What to produce: All of the lines below are to be transcribed faithfully, with pictures excluded from the copy.

**** Data provided

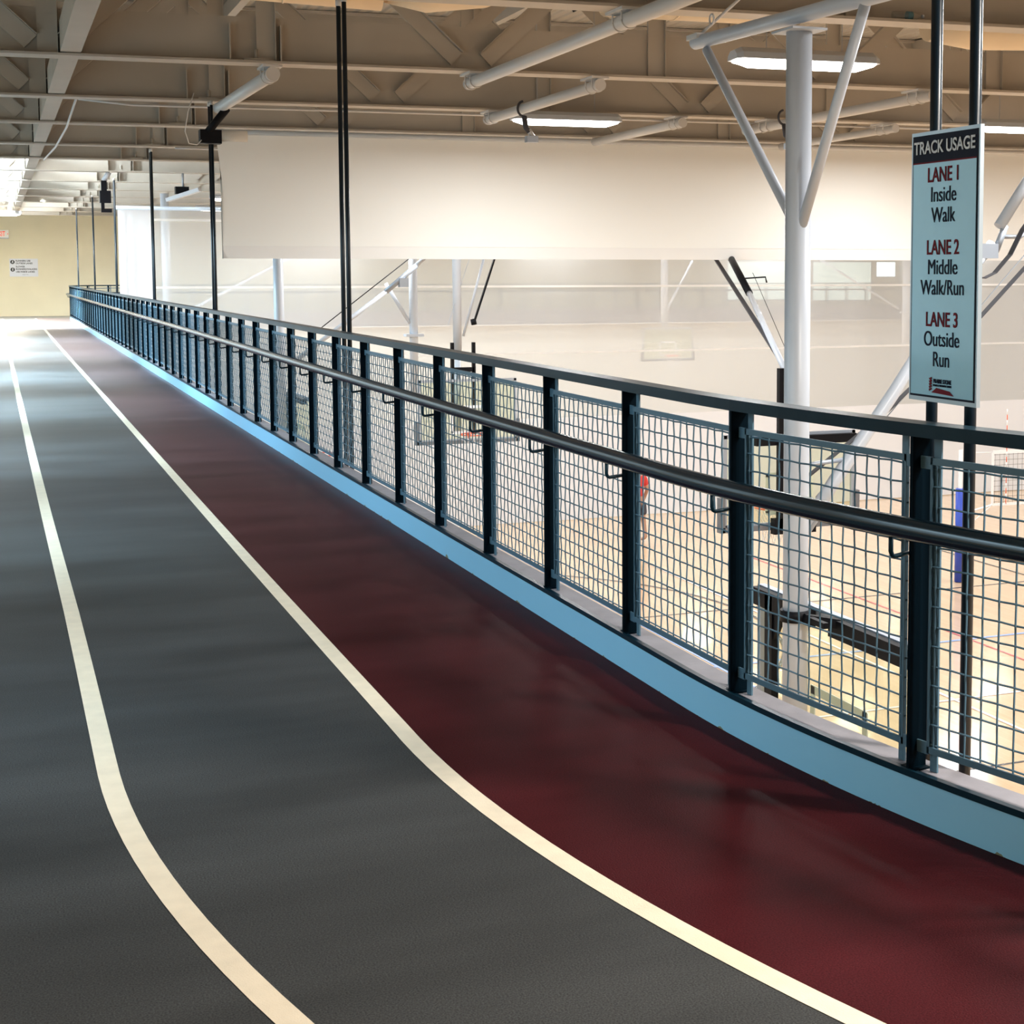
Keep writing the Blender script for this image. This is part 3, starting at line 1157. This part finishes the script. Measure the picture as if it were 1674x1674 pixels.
mb.bar((mx + .02, my - .08, -.32), (mx + .02, my - .30, -.32), .03, .03)
mb.build('mast_clamp', M['black'], t)
mb = MB()
mb.box(4.02, 4.066, 6.42, 7.20, -.435, -.335)
mb.box(4.02, 4.066, 7.42, 8.12, -.435, -.335)
mb.box(4.02, 4.066, 7.86, 7.95, -1.36, -.34)
mb.prism([(4.03, 7.95, -.44), (4.03, 7.75, -.44), (4.03, 7.86, -.60), (4.03, 7.95, -.60)], (.03, 0, 0))
mb.box(4.02, 4.066, 6.5, 8.0, -1.40, -1.35)
mb.build('support_frame', M['black'], t)
# fold brace with its strap
mb = MB()
mb.tube([(5.60, my, 2.42), (5.12, my, 1.755)], .032, 18)
mb.tube([(5.07, my - .01, 1.66), (4.86, my - .01, 1.44)], .030, 18)
mb.tube([(4.86, my - .01, 1.44), (4.46, my, .86), (4.10, my, .40), (mx + .05, my, .14)], [.022, .036, .036, .036], 18)
mb.tube([(6.4, my, 3.36), (5.60, my, 2.42)], .026, 16)
mb.build('fold_brace', M['white'], t)
mb = MB()
mb.tube([(5.16, my, 1.76), (5.10, my, 1.62)], .02, 10)
mb.box(4.98, 5.09, my - .04, my + .04, 1.58, 1.66)
mb.tube([(5.12, my, 1.70), (5.26, my, 1.70), (5.34, my, 1.74)], .012, 8)
mb.build('brace_joint', M['galv'], t)
MB().tube([(mx + .07, my - .02, .30), (mx + .13, my - .02, .22), (mx + .05, my - .02, .12)], .02, 10).build('brace_joint', M['galv'], t)
MB().tube([(mx + .02, my, .48), (4.14, my, .50)], .012, 8).build('link_rod', M['galv'], t)
mb = MB()
def strap(pts, w=.045):
    for a, b in zip(pts, pts[1:]):
        mb.bar(a, b, w, .004, up=(0, 1, 0) if False else (1, 0, -1))
strap([(5.50, my - .05, 2.05), (5.24, my - .05, 1.74), (5.16, my - .05, 1.60), (5.06, my - .05, 1.50), (4.99, my - .05, 1.47), (4.90, my - .05, 1.49)])
strap([(5.75, my + .03, 1.93), (5.17, my + .03, 1.39), (4.88, my + .03, 1.12), (4.42, my + .03, .74), (3.95, my + .03, .42)])
mb.build('safety_strap', M['strap'], t)
mb = MB(); mb.tube([(5.75, my + .04, 2.02), (5.17, my + .04, 1.45), (4.42, my + .04, .70), (4.0, my + .04, .30)], .0035, 5)
mb.build('cable', M['galv'], t)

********

Full response:
Keep writing the Blender script for this image. This is part 3, starting at line 1157. This part finishes the script. Measure the picture as if it were 1674x1674 pixels.
mb.bar((mx + .02, my - .08, -.32), (mx + .02, my - .30, -.32), .03, .03)
mb.build('mast_clamp', M['black'], t)
mb = MB()
mb.box(4.02, 4.066, 6.42, 7.20, -.435, -.335)
mb.box(4.02, 4.066, 7.42, 8.12, -.435, -.335)
mb.box(4.02, 4.066, 7.86, 7.95, -1.36, -.34)
mb.prism([(4.03, 7.95, -.44), (4.03, 7.75, -.44), (4.03, 7.86, -.60), (4.03, 7.95, -.60)], (.03, 0, 0))
mb.box(4.02, 4.066, 6.5, 8.0, -1.40, -1.35)
mb.build('support_frame', M['black'], t)
# fold brace with its strap
mb = MB()
mb.tube([(5.60, my, 2.42), (5.12, my, 1.755)], .032, 18)
mb.tube([(5.07, my - .01, 1.66), (4.86, my - .01, 1.44)], .030, 18)
mb.tube([(4.86, my - .01, 1.44), (4.46, my, .86), (4.10, my, .40), (mx + .05, my, .14)], [.022, .036, .036, .036], 18)
mb.tube([(6.4, my, 3.36), (5.60, my, 2.42)], .026, 16)
mb.build('fold_brace', M['white'], t)
mb = MB()
mb.tube([(5.16, my, 1.76), (5.10, my, 1.62)], .02, 10)
mb.box(4.98, 5.09, my - .04, my + .04, 1.58, 1.66)
mb.tube([(5.12, my, 1.70), (5.26, my, 1.70), (5.34, my, 1.74)], .012, 8)
mb.build('brace_joint', M['galv'], t)
MB().tube([(mx + .07, my - .02, .30), (mx + .13, my - .02, .22), (mx + .05, my - .02, .12)], .02, 10).build('brace_joint', M['galv'], t)
MB().tube([(mx + .02, my, .48), (4.14, my, .50)], .012, 8).build('link_rod', M['galv'], t)
mb = MB()
def strap(pts, w=.045):
    for a, b in zip(pts, pts[1:]):
        mb.bar(a, b, w, .004, up=(0, 1, 0) if False else (1, 0, -1))
strap([(5.50, my - .05, 2.05), (5.24, my - .05, 1.74), (5.16, my - .05, 1.60), (5.06, my - .05, 1.50), (4.99, my - .05, 1.47), (4.90, my - .05, 1.49)])
strap([(5.75, my + .03, 1.93), (5.17, my + .03, 1.39), (4.88, my + .03, 1.12), (4.42, my + .03, .74), (3.95, my + .03, .42)])
mb.build('safety_strap', M['strap'], t)
mb = MB(); mb.tube([(5.75, my + .04, 2.02), (5.17, my + .04, 1.45), (4.42, my + .04, .70), (4.0, my + .04, .30)], .0035, 5)
mb.build('cable', M['galv'], t)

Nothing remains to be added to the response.